Use strong access control.

Encryption

Use encryption for sensitive data in storage or transit.

Hardening

All VMs should be hardened so that nonessential services are removed.

Physical controls

Controls should be implemented to limit who has access to the data center.

Remote access services

Remote access services should be restricted when not needed. When required, use encryption.

Resource access

Use administrative accounts only as needed.

TABLE 9-5 The NIST Four-Stage Pen Test Methodology

Stage

Description

Planning

At this stage, a signed letter of authorization is obtained. The rules of engagement are established here.
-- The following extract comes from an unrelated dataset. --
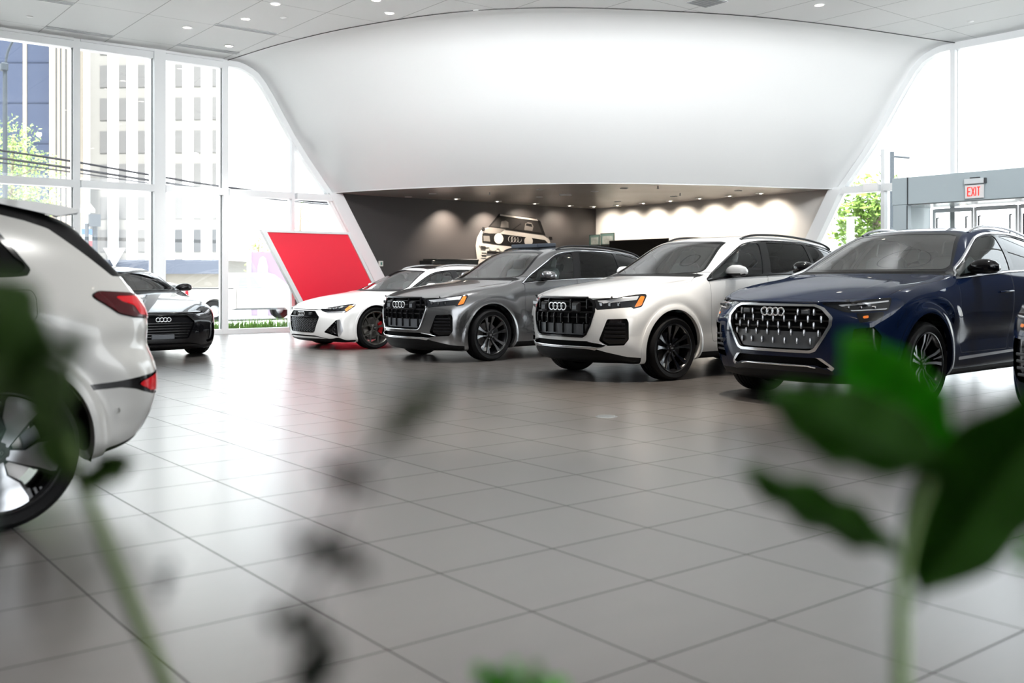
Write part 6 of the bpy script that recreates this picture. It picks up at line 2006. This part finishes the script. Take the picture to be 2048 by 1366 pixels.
def build_outside():
    asphalt = mat('street_concrete', (.45, .45, .44), .9, noise=(3, .1))
    walk = mat('pavement', (.5, .49, .47), .9, noise=(2, .08))
    o = MB().box((30, 30, -.62), (260, 260, .4)).build('ground', asphalt); o['kind'] = 'structure'
    o = MB().box((2, 23.0, -.25), (44, 3.2, .42)).build('pavement_left', walk); o['kind'] = 'structure'
    o = MB().box((22.3, 5, -.25), (4.8, 34, .46)).build('pavement_right', walk); o['kind'] = 'structure'
    # grass verge
    rnd = random.Random(4); mb = MB()
    for _ in range(5200):
        u = rnd.uniform(4.5, 15); v = rnd.uniform(22.6, 24.3); hgt = rnd.uniform(.10, .30); a = rnd.uniform(0, 3.14); w = .014
        lx, ly = rnd.gauss(0, .05), rnd.gauss(0, .05)
        mb.add([(u - w * math.cos(a), v - w * math.sin(a), -.05), (u + w * math.cos(a), v + w * math.sin(a), -.05), (u + lx, v + ly, -.05 + hgt)], [(0, 1, 2)])
    g = mb.build('grass', mat('verge_grass', (.09, .18, .035), .8, spec=.1)); g['kind'] = 'stuff'; tag(g, 'bright green grass verge outside the left glazing', 'grass')
    # ---- white pick-up, parked along the street
    wp = mat('pickup_white', (.30, .29, .28), .4, coat=.3); gl = mat('pickup_glass', (.13, .14, .145), .3, spec=.2); dk = mat('pickup_dark_trim', (.10, .11, .12), .6)  # dark trim serves the door seams and chassis
    e = empty('pickup_truck', (13.33, 37.45, -.42)); tag(e, 'white crew-cab pickup truck parked outside behind the left glazing', 'truck')
    def arch(x, r, n=10): return [(x + r * math.cos(t), .40 + r * math.sin(t)) for t in np.linspace(PI, 0, n)]
    W2 = .95
    bed = [(0, .55)] + arch(1.08, .47) + [(1.95, .50), (1.95, 1.24), (0.04, 1.24)]
    MB().prism(bed, -W2, W2, 'xz').build('bed', wp, e)
    MB().prism([(.1, 1.25), (1.85, 1.25), (1.85, 1.28), (.1, 1.28)], -W2 + .02, W2 - .02, 'xz').build('bed_cover', M['satin'], e)
    low = [(1.98, .50), (3.95, .50)] + arch(4.55, .47) + [(5.5, .55), (5.55, .95), (5.45, 1.12), (4.25, 1.22), (1.98, 1.24)]
    cab = MB().prism(low, -W2, W2, 'xz'); c2 = MB()
    prof = [(1.98, 1.22), (2.05, 1.70), (2.25, 1.86), (3.35, 1.86), (3.62, 1.78), (4.30, 1.22)]
    n = len(prof); vs = [(x, -(W2 if z < 1.3 else .74), z) for x, z in prof] + [(x, (W2 if z < 1.3 else .74), z) for x, z in prof]
    c2.add(vs, [tuple(range(n)), tuple(range(n, 2 * n))[::-1]] + [(i, n + i, n + (i + 1) % n, (i + 1) % n) for i in range(n)])
    cb = cab.build('cab_lower', wp, e); c2.build('cab_roof', wp, e)
    def lean(x, z): return -(W2 + (z - 1.22) / .64 * (.74 - W2)) - .006
    for nm, pts in (('rear_quarter_window', [(2.02, 1.28), (2.09, 1.66), (2.20, 1.70), (2.42, 1.70), (2.42, 1.28)]), ('side_window', [(2.54, 1.28), (2.54, 1.72), (3.12, 1.72), (3.12, 1.28)]), ('side_window', [(3.18, 1.28), (3.18, 1.72), (3.40, 1.72), (3.60, 1.62), (4.02, 1.28)])):
        MB().add([(x, lean(x, z), z) for x, z in pts], [tuple(range(len(pts)))[::1]]).build(nm, gl, e)
    for x in (2.46, 3.15, 4.05):
        MB().box((x, -W2 - .002, .9), (.012, .006, .66)).build('door_seam', dk, e)
    for x in (2.72, 3.36): MB().bbox((x, -W2 - .02, 1.08), (.2, .03, .035), .008).build('door_handle', wp, e)
    MB().bbox((.03, -W2 + .06, 1.02), (.12, .16, .34), .02).build('tail_lamp', M['ruby'], e)
    MB().bbox((-.08, 0, .55), (.16, 1.8, .2), .03).build('rear_bumper', M['chrome'], e)
    MB().prism([(1.5, .42), (4.0, .42), (4.0, .52), (1.5, .52)], -.8, .8, 'xz').build('chassis', dk, e)
    for x in (1.08, 4.55):
        for sg in (-1, 1):
            w = MB().lathe([(.22, -.13), (.37, -.135), (.405, -.10), (.405, .10), (.37, .135), (.22, .13)], (x, sg * .82, .40), (0, 1, 0), 32).build('wheel', M['tyre'], e, smooth=40)
            r = MB().lathe([(.001, -.08), (.06, -.09), (.20, -.06), (.225, -.12)], (x, sg * .82, .40), (0, 1, 0) if sg < 0 else (0, -1, 0), 24)
            r.build('rim', M['alu'], w, smooth=30)
            a = MB().tube([(x + .50 * math.cos(t), sg * (W2 + .01), .40 + .50 * math.sin(t)) for t in np.linspace(PI * .98, .02, 14)], .035, 8).build('wheel_arch_trim', wp, e, smooth=60)
    # ---- office block and its neighbours, far across the street
    whi = mat('office_pier', (.80, .80, .79), .8); spn = mat('office_spandrel', (.17, .163, .15), .8); wg = mat('office_window', (.115, .112, .11), .4, spec=.2); wd = mat('office_window_dark', (.045, .047, .05), .4, spec=.2); bl = mat('office_canopy', (.055, .065, .09), .6); be = mat('office_beige', (.20, .17, .135), .8)
    b = empty('office_building', view_frame(-45.72, 106, -.4), -CA - .06); tag(b, 'tall white office block with columns of grey windows across the street', 'building')
    MB().box((7.1, 7, 15.2), (15.4, 12, 31)).build('wall', spn, b)
    MB().box((7.2, .75, 2.9), (16.2, 1.5, 1.5)).build('canopy', bl, b)
    MB().box((7.2, .98, 1.1), (15.6, .1, 2.2)).build('ground_floor', mat('office_base', (.27, .25, .22), .8), b)
    MB().box((8.3, .9, 1.1), (.9, .1, 2.2)).build('entrance_door', wd, b)
    cx = [1.93, 4.03, 6.1, 8.12, 10.15, 12.2, 14.2]
    edges = [-.6] + [(p + q) / 2 for p, q in zip(cx[:-1], cx[1:])] + [15.1]
    for i in range(len(edges)):
        w = 1.16 if 0 < i < len(edges) - 1 else 1.6
        x = edges[i] + (.2 if i == 0 else 0)
        MB().box((x, .93 if i < len(edges) - 1 else 6.9, 17.2), (w, .14 if i < len(edges) - 1 else 12.1, 27.2)).build('pier', whi, b)
    for x in cx:
        for k in range(8):
            z = 5.7 + k * 3.52
            MB().box((x, .97, z), (.86, .06, 2.35)).build('window', wd if (k == 0 and x > 7) else wg, b)
    b2 = empty('beige_tower', view_frame(-43.25, 94, -.4), -CA); tag(b2, 'narrow beige tower with dark vertical strips left of the white office block', 'building')
    MB().box((.6, 1.5, 15), (1.95, 3, 30)).build('wall', be, b2)
    for x in (.30, .72, 1.22): MB().box((x, -.02, 15), (.13, .06, 30)).build('window_strip', wd, b2)
    b3 = empty('blue_building', view_frame(-51.9, 95, -.4), -CA); tag(b3, 'dark blue glass building at the left edge behind the lamp post', 'building')
    bm = mat('blue_cladding', (.038, .047, .075), .5, spec=.1)
    MB().box((2.0, 2.5, 15), (11.4, 3, 30)).build('wall', bm, b3)
    MB().box((5.05, .95, 15), (.38, .12, 30)).build('light_fin', be, b3)
    for k in range(7): MB().box((2.0, .98, 3 + k * 3.9), (11.4, .05, .12)).build('floor_line', mat('blue_line', (.028, .036, .06), .5, spec=.1) if k == 0 else bpy.data.materials['blue_line'], b3)
    b4 = empty('lilac_building', view_frame(-11.2, 44, -.4), -CA); tag(b4, 'low lilac building with a white arch behind the pickup truck', 'building')
    li = mat('lilac_wall', (.15, .12, .17), .8)
    MB().box((.7, 2, 1.4), (2.3, 4, 2.8)).build('wall', li, b4)
    MB().prism([(.0, .0), (.0, 2.1), (.1, 2.5), (.22, 2.6), (.34, 2.5), (.44, 2.1), (.44, .0)], -.08, .02, 'xz').build('arch', mat('arch_white', (.40, .39, .37), .8), b4)
    for x in (-.38, 1.75): MB().box((x, -.05, 1.4), (.16, .1, 2.8)).build('pilaster', whi, b4)
    MB().box((.22, -.12, 1.75), (.34, .08, .3)).build('awning', mat('teal_awning', (.04, .25, .23), .6), b4)
    # ---- street furniture
    pm = mat('pole_grey', (.035, .042, .05), .6, spec=.2)
    e = empty('lamp_post', view_frame(-18.3, 36, -.4)); tag(e, 'grey lamp post with a curved arm at the left edge outside', 'lamp post')
    MB().tube([(0, 0, 0), (0, 0, 9.4)], [.10, .075], 12).build('pole', pm, e, smooth=60)
    MB().tube(spline([(0, 0, 9.2), (.08, -.06, 9.8), (.35, -.28, 10.35), (1.0, -.8, 10.6)], 5), .045, 8).build('arm', pm, e, smooth=60)
    MB().bbox((-.03, 0, 9.25), (.25, .25, .3), .04).build('clamp', pm, e)
    MB().bbox((1.2, -.95, 10.6), (.6, .3, .14), .05).build('lamp_head', pm, e)
    cable = mat('cable_black', (.012, .012, .015), .8, spec=.1)
    A0 = [(-30., 33., 7.1), (-17.9, 34., 5.65), (-12.6, 34.6, 4.82), (-10.2, 35, 4.45), (-6, 35.6, 4.0), (0., 36.5, 3.75)]
    for k, (dz, r, t) in enumerate(((.0, .040, 'uppermost overhead cable crossing the left glazing'), (-.27, .045, 'lower bundled overhead cable crossing the left glazing'), (-.42, .025, 'thin lowest overhead cable crossing the left glazing'))):
        pts = [view_frame(x, y, z + dz * (1 - .55 * max(0, min(1, (x + 18) / 10)))) for x, y, z in A0]
        o = MB().tube(spline(pts, 8), r, 6).build('overhead_cable', cable, smooth=60); tag(o, t, 'cable')
    e = empty('signal_post', view_frame(-15.35, 36, -.4)); tag(e, 'post with a square box and small gabled cap seen through the second bay', 'post')
    MB().tube([(0, 0, 0), (0, 0, 3.6)], .07, 10).build('pole', pm, e, smooth=60)
    MB().box((.24, -.1, 3.72), (.38, .2, .44)).build('box', pm, e)
    MB().tube([(.28, 0, 0), (.28, 0, 3.5)], .09, 10).build('second_pole', pm, e, smooth=60)
    MB().prism([(-.22, 4.12), (.02, 4.42), (.26, 4.12), (.26, 4.0), (-.22, 4.0)], -.12, .12, 'xz').build('cap', mat('pale_cap', (.22, .215, .20), .8), e)
    e = empty('street_sign', view_frame(-15.75, 37, -.4)); tag(e, 'red, white and blue sign low behind the second bay', 'sign')
    MB().tube([(0, 0, 0), (0, 0, 3.4)], .04, 8).build('post', pm, e)
    for z, c in ((3.35, '2a4f80'), (3.12, '8a8a8a'), (2.92, '80252c')): MB().box((.0, -.05, z), (.42, .04, .2)).build('band', mat('band_' + c, '#' + c, .6), e)
    e = empty('yield_sign', view_frame(-14.35, 36, -.4)); tag(e, 'white triangular sign, point down, behind the white electric SUV', 'sign')
    MB().tube([(0, .05, 0), (0, .05, 2.5)], .035, 8).build('post', whi, e)
    ts = MB().prism([(-.40, 2.72), (.40, 2.72), (0, 2.02)], -.012, .012, 'xz').build('plate', mat('sign_back', (.30, .30, .295), .6), e)
    ts.rotation_euler = (0, 0, -CA)
    leafm = mat('pale_leaf', (.22, .31, .09), .8, spec=.1); leafm2 = mat('fresh_leaf', (.12, .20, .04), .8, spec=.1); bark = mat('bark', (.16, .13, .10), .9)
    tree('tree', view_frame(-20.0, 40, -.4), 7.8, 2.2, leafm, bark, 'feathery pale green tree at the left edge outside', 3, 3600, .075)
    tree('tree', view_frame(-13.2, 52, -.4), 3.6, 1.1, leafm, bark, 'small pale tree far off beside the lilac building', 9, 300, .12)
    tree('tree', view_frame(-11.0, 52, -.4), 5.6, 1.2, leafm, bark, 'thin bare-looking tree behind the slanted left glazing', 12, 120, .10)
    tree('tree', view_frame(12.4, 34, -.4), 4.6, 1.9, leafm2, bark, 'green tree outside seen between the light wall and the lobby', 5, 1300, .15)
    tree('tree', view_frame(15.4, 44, -.4), 4.8, 2.2, leafm2, bark, 'green tree outside right behind the lobby pier', 6, 900, .16)
    e = empty('street_pole', view_frame(11.9, 31.4, -.4)); tag(e, 'grey street pole with a short arm beyond the right glazing', 'post')
    MB().tube([(0, 0, 0), (0, 0, 5.6)], .13, 12).build('pole', pm, e, smooth=60); MB().tube([(-.5, 0, 5.45), (1.1, 0, 5.5)], .04, 8).build('arm', pm, e)
    e = empty('white_post', view_frame(11.2, 33, -.4)); tag(e, 'white post beyond the right glazing, left of the grey pole', 'post')
    MB().tube([(0, 0, 0), (0, 0, 3.6)], .12, 12).build('post', whi, e, smooth=60); MB().bbox((0, 0, 3.62), (.3, .3, .06), .01).build('cap', whi, e)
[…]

The team must have goals, know the time frame, and know the limits and boundaries.

Discovery

This stage is divided into two distinct phases:

Passive: This phase is concerned with information gathered in a very covert manner. Examples of passive information gathering include surfing the organization’s website to mine valuable information and reviewing job openings to gain a better understanding of the technologies and equipment used by the organization.
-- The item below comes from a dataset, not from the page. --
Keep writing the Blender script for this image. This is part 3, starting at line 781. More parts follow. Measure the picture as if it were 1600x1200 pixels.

Active: This phase of the test is split between network scanning and host scanning. As individual networks are enumerated, they are further probed to discover all hosts, determine their open ports, and attempt to pinpoint the OS. Nmap is a popular scanning program.

Attack

At this stage, the pen testers attempt to gain access, escalate their privilege, browse the system, and expand their influence.

Reporting

In this final stage, documentation is used to compile the final report. This report serves as the basis for corrective action, which can range from nothing more than enforcing existing policies to closing unneeded ports and adding patches and service packs.